The price of Bitcoin was getting a little wonky again, which meant that the media must be covering some story about it. This time around the media has learned the real identify of Satoshi Nakamoto!

Australian entrepreneur Craig Wright has publicly identified himself as Bitcoin creator Satoshi Nakamoto.

His admission follows years of speculation about who came up with the original ideas underlying the digital cash system.

Mr Wright has provided technical proof to back up his claim using coins known to be owned by Bitcoin’s creator.

Prominent members of the Bitcoin community and its core development team say they have confirmed his claims.

Mystery sovled, everybody go home! What’s that? Wright provided a technical proof? It’s based on a cryptographic signature? In that case I’m sure the experts are looking into his claim:

SUMMARY:

  1. Yes, this is a scam. Not maybe. Not possibly.
  2. Wright is pretending he has Satoshi’s signature on Sartre’s writing.
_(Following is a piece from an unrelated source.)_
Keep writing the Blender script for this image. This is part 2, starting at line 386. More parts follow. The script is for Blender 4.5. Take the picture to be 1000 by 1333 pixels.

That would mean he has the private key, and is likely to be Satoshi. What he actually has is Satoshi’s signature on parts of the public Blockchain, which of course means he doesn’t need the private key and he doesn’t need to be Satoshi. He just needs to make you think Satoshi signed something else besides the Blockchain — like Sartre. He doesn’t publish Sartre. He publishes 14% of one document. He then shows you a hash that’s supposed to summarize the entire document. This is a lie. It’s a hash extracted from the Blockchain itself. Ryan Castellucci (my engineer at White Ops and master of Bitcoin Fu) put an extractor here. Of course the Blockchain is totally public and of course has signatures from Satoshi, so Wright being able to lift a signature from here isn’t surprising at all.
  3. He probably would have gotten away with it if the signature itself wasn’t googlable by Redditors.
  4. I think Gavin et al are victims of another scam, and Wright’s done classic misdirection by generating different scams for different audiences.

Some congratulations should go to Wright — who will almost certainly claim this was a clever attempt to troll people so he doesn’t feel luck a schmuck for being too stupid to properly pull off a scam — for trolling so many people. Not only did the media get suckered but even members of the Bitcoin community fell for his scam hook, line, and sinker.